Por isso, ainda em 1985 — com os dois países sob governos civis — os argentinos procuraram as autoridades brasileiras para propor um acordo em que ambos os países renunciaram ao uso da energia nuclear para promover qualquer tipo de explosão. 

Em novembro daquele ano, os presidentes José Sarney e Raúl Alfonsín assinaram a Declaração Conjunta de Foz do Iguaçu. Nela, os países se comprometem a desenvolver a energia nuclear “com fins exclusivamente pacíficos”. 

Ainda assim, as suspeitas prosseguiram. Os túneis de testes na Serra do Cachimbo estavam ativos em 1986, como revelou uma reportagem da Folha de S. Paulo à época. No ano seguinte, Brasil e Argentina assinaram um novo acordo em que asseguram um ao outro o acesso a instalações nucleares como forma de assegurar que a tecnologia está sendo usada apenas para a produção de energia elétrica. 

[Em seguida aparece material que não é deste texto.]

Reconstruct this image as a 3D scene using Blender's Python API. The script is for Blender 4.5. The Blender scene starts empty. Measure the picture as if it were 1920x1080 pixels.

Brasil só assinou tratado de não-proliferação em 1998 

Ainda em 1990 — o ano em que jogou enterrou simbolicamente o projeto da bomba atômica — Fernando Collor também assinou um acordo com a Argentina no qual os países aprofundam a cooperação mútua para assegurar que não houvesse uso da energia nuclear para fins militares.

Apesar da iniciativa de Collor, o Brasil só aderiu ao Tratado de Não-Proliferação Nuclear em 1998, no governo Fernando Henrique Cardoso. Àquela altura, 185 países já haviam assinado o acordo. 

No pacto, na condição de um país não-detentor de armas nucleares, o Brasil se compromete “a não receber a transferência, de qualquer fornecedor, de armas nucleares ou outros artefatos explosivos nucleares, ou o controle, direto ou indireto, sobre tais armas ou artefatos explosivos; a não fabricar, ou por outros meios adquirir armas nucleares ou outros artefatos explosivos nucleares, e a não procurar ou receber qualquer assistência para fabricação de armas nucleares ou outros artefatos explosivos nucleares”. 

Hoje, 191 países são signatários do Tratado de Não-Proliferação Nuclear. Entre os não-signatários estão Israel e Paquistão. O Irã assinou o acordo ainda antes da Revolução Islâmica de 1979 e nunca se retirou formalmente do pacto.